RE: The Single Action ONLY versions.
There are some important differences.
The internal mechanisms are the same -- but the disconnector is missing on the SA version.
The BIG difference between the DA/SA an SA only 75Bs, is that the SA version can use the two-way adjustable trigger, which is straighter, and can be adjusted for both take-up and overtravel. That greatly reduces the trigger pull length!! If you get it tuned, that gives you the potential of a 1911-like trigger, if its done right.
Both the 9mm and .40 SA versions have a slightly different frame, with 1) a longer, up-curved beavertail, and 2) ambi safety levers, Those levers are easier to use because they are bigger.
The SA slide is slightly different: with a full-length guide rod in the .40 version (which requires an open front-end on the slide). Another slide difference is that both have full-length rails ( which seem to be mostly decorative: as the rail is lower near the front than at the rear of the slide, and it can't do much functionally.) Then, too, the bullet is out of the barrel before the slide has moved far at all -- about a 1/10th of an inch or so -- and CZ's lockup design focuses on the rear of the barrel around the chamber; I don't know how the longer rails can do much.
Some of the 75B SAs seem to have slightly better triggers out of the box, but not all of them. (They should be the same, but they aren't always.)

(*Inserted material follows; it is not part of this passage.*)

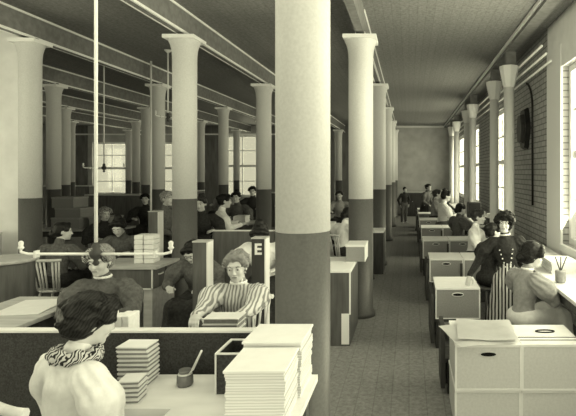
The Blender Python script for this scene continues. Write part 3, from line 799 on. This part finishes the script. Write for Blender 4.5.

I had a used 75B SA that had been tuned up by a gunsmith before I got it, and it felt as though the slide was running on ball bearings. It still had the firing pin block in place, but it was NOT noticeable.
Many of the folks who go the SA route, removing the firing pin block, but that requires some adjustments, and I'm not sure they all do it right.
Great guns, if you like SA, but the standard DA/SA can be tuned to be just as crisp. But, because the standard DA/SA doesn't have ambi-safeties, you can't use the larger safety levers unless you get the stainless models, which have a similar frame (with extended beavertail) and ambi-safeties.
If you're seriouis about a SA 75B, check out the CZ Custom Shop and look at some of their TUNED guns, and buy directly from them. They'll ship to an FFL in your area. Also check out Cajun Gun Works for parts and tuning, too, if you decide NOT to go with the Custom Shop.